Complete Classification of Directed Quantum Graphs on M2

TL;DR

This paper provides a complete classification of directed quantum graphs on the matrix algebra M_2, revealing a broader variety than undirected graphs and exploring differences in quantum graph types on nontracial quantum sets.

Contribution

It extends existing classifications to directed quantum graphs on M_2, incorporating the framework for directed graphs and analyzing their properties.

Findings

Directed quantum graphs on M_2 are more diverse than undirected ones.

Complete classification of directed quantum graphs on M_2 achieved.

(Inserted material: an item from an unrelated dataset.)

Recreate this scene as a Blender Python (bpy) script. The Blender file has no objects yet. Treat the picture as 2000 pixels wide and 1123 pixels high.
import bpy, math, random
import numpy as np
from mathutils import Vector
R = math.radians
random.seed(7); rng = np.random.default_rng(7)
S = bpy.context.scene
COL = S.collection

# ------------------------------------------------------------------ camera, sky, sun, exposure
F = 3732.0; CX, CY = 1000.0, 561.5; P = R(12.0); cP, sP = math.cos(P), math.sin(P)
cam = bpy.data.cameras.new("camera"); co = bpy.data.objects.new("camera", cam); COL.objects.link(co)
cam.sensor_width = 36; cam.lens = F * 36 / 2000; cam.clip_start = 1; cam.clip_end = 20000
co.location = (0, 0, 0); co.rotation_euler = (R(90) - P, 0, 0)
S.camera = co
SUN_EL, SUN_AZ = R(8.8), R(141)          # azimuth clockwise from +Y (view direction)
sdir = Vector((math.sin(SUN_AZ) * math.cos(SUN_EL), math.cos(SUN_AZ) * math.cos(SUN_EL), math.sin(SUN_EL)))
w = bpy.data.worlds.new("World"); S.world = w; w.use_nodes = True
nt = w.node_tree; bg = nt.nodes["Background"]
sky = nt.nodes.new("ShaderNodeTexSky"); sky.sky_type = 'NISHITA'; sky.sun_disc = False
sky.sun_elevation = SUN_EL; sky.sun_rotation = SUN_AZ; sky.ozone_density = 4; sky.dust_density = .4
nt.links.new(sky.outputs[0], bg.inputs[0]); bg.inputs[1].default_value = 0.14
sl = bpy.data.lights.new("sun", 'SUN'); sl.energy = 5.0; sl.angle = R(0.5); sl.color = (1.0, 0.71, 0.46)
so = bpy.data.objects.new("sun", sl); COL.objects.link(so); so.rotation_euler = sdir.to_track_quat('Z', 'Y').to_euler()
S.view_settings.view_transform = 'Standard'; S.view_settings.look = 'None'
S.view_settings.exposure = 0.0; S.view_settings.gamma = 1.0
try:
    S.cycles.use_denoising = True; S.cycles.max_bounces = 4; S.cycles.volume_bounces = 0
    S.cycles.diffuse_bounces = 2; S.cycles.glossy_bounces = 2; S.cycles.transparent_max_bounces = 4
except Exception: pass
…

Differences between GNS- and KMS-undirected quantum graphs on nontracial sets illustrated.

Abstract

In 2022, Gromada and Matsuda classified undirected quantum graphs on the matrix algebra $M_2$. Later, Wasilweski provided a solid theory of directed quantum graphs which was formerly only established for undirected quantum graphs. Using this framework we extend the results of Matsuda and Gromada, and present a complete classification of directed quantum graphs on $M_2$. Most prominently, we observe that there is a far bigger range of directed quantum graphs than of undirected quantum graphs on $M_2$. Moreover, for quantum graphs on a nontracial quantum set $(M_2, \psi)$ we illustrate the difference between GNS- and KMS-undirected quantum graphs.